Credit Suisse is promoting veteran Swiss investment banker Thomas Gottstein to head up its ultra-rich clients business in Switzerland, highlighting the expertise increasingly sought by private banks to cater to their wealthiest customers.
Both Credit Suisse and crosstown rival UBS are trying to sell their capital markets expertise through their wealth management divisions, ramping up sophisticated and tailor-made products and services in a bid to win more business from clients with more than $50 million in bankable assets.
Gottstein, currently head of relationships with Credit Suisse's Swiss investment banking clients, will replace Rolf Boegli as head of ultra-high net worth customers in Switzerland from Jan 1, according to a memo seen by Reuters on Friday.
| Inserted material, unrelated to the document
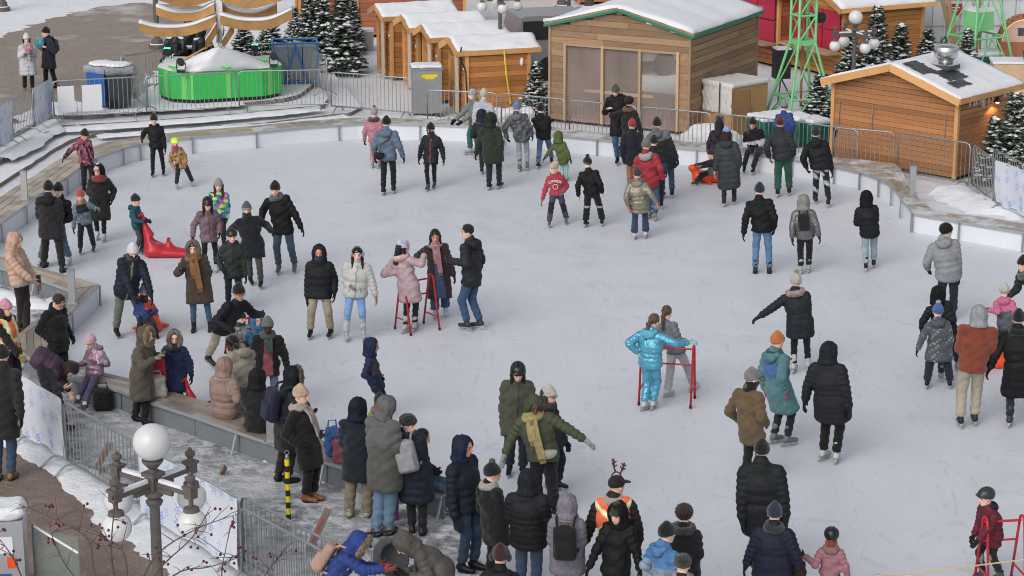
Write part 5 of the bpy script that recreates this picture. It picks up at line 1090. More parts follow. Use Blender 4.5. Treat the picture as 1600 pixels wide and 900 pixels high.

Credit Suisse is aiming to increase the contribution of ultra-rich clients to its overall assets under management to around half from 44 percent now, in part by using its large balance sheet to lend more to wealthy individuals.
The focus on the ultra-rich marks a shift from chasing the "mass-affluent", or moderately rich.
While investment banking suffers from volatile post-crisis markets and curbs on risk-taking, private banking is growing, with households worth more than $100 million expected to account for $11.6 trillion of global private wealth by 2017, up from $7.5 trillion last year, according to Boston Consulting Group.
Boegli, who is stepping down at the end of the year for health reasons, had been in his current job for little more than a year following the merger of the bank's retail and private banking arms in Switzerland.
He is taking a leave of absence and plans to return to Credit Suisse eventually, according to the memo, whose contents were confirmed by the bank. The job overseeing ultra-rich clients also includes oversight of third-party asset managers.